Who is the Real Villain in the King of Kong: A Fistful of Quarters

The King of Kong: A Fistful of Quarters is a documentary about the secret underground world of Donkey Kong competition. Okay, so it’s not really that secret or underground, but I’ll guarantee you that even most people who have seen The King of Kong aren’t familiar with the high stakes, cut-throat world of classic video game high score competition. Likes Balls of Fury, which is a fictional story about an actual underground sports world, The King of Kong isn’t for everyone, but those with enough perceptive ability to get past the surface meaningless of the film will find much to enjoy and think about afterward. That isn’t to say this documentary is in the same league as No End in Sight, but it does produce almost as many laughs as that film about the tapestry of lies by everyone in the Republican Party to get the war they wanted up and running for the rest of your life.

The King of Kong is essentially about two men and their pursuit of the world record high score for the classic 80s arcade video game Donkey Kong. It has a starkly drawn hero and villain, but once you get past those broad strokes that delineation become less unambiguous, and the real antagonist of the movie turns out not to be the one the movie desperately attempts to create. The two men at the center of The King of Kong are Billy Mitchell and Steve Wiebe. Billy Mitchell is the self-professed rock star of the world of video game competition. Back in the 80s, Mitchell was just another dork who spent most of his free time in the Putt-Putt arcade. Life Magazine did a cover story on the titans of video games and held a competition at which Mitchell set a record high score that lasted for two decades. Today he has shed his dorky image for a John Redcorn hair style, a beard and an immaculate presence. (I think he’s a dead ringer for Tom Cruise, myself.) He is, by all accounts, extremely successful in everything he does. At the other end of the spectrum is Steve Wiebe, a guy who never quite came in first at anything he did. The movie wants you to root for Wiebe and against Mitchell and it seems easy at first, until you begin to watch closely.

Billy Mitchell comes off as a world class jerk, but I’m not terribly sure about that. Steve Wiebe comes off much better, but there is at least one thing about him that is hardly heroic. When Wiebe does break Mitchell’s record on his home machine while videotaping it, you can hear his young son screaming at his father to wipe his butt after going to the bathroom. Wiebe refuses to give up his pursuit. Understandable, I suppose, but…. Billy Mitchell does seem to have some serious personality problems, but to call him arrogant, as many have done, misses the psychology entirely. Mitchell is a showman and he understands that the mythology of superstardom. As a result, he carries him and behaves in ways that, while certainly not admirable, are not necessarily enough to call him a jerk. In fact, when Mitchell isn’t faced with losing his world record, he’s not such a bad guy at all. There is a concerted mystery and aloofness that Mitchell has cultivated that may, or may not, be related to his actual personality. Unquestionably, Billy Mitchell is a hard man to like. Well, for most of us.
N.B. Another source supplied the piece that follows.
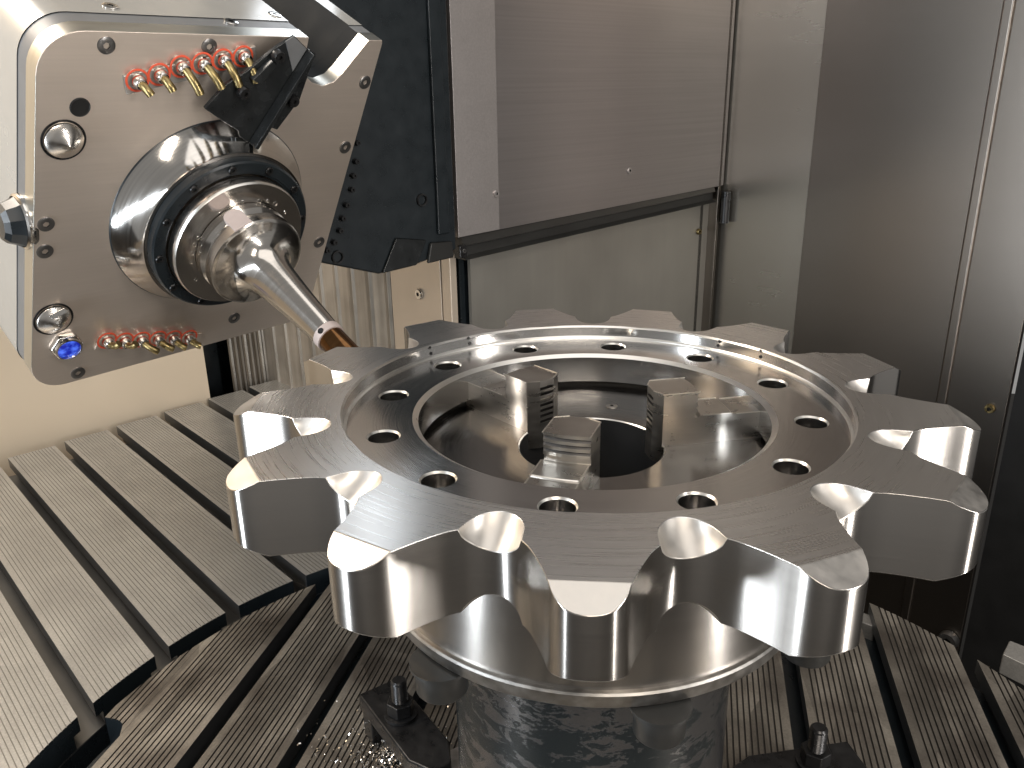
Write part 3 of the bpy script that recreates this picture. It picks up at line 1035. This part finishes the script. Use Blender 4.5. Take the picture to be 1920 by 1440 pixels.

The true villain of The King of Kong, in my opinion and others, is not Billy Mitchell at all, who at least has a personality. If you rent this documentary hoping to get a glimpse into the truly dorky video game player who has probably never had a date in his life, then Brian Kuh is your man. This guy is far worse than Mitchell in that he is a disgusting little sycophantic butt monkey of Mitchell’s, who seems to exist solely for the purpose of making Billy Mitchell look like a God. Brian Kuh’s lack of any definable personality is on full display in the extended sequence that begins with Steve Wiebe shutting up all his doubters and ends with a surprise on a video tape from Mitchell that Brian Kuh treats like it was the Ark of the Covenant. If you choose to watch The King of Kong just so you can make fun of video gamers, there are really only a handful of people who will fit your bill and while neither Mitchell or Wiebe are on that platter, Brian Kuh is a pig with a giant apple stuck in his mouth waiting to be carved open.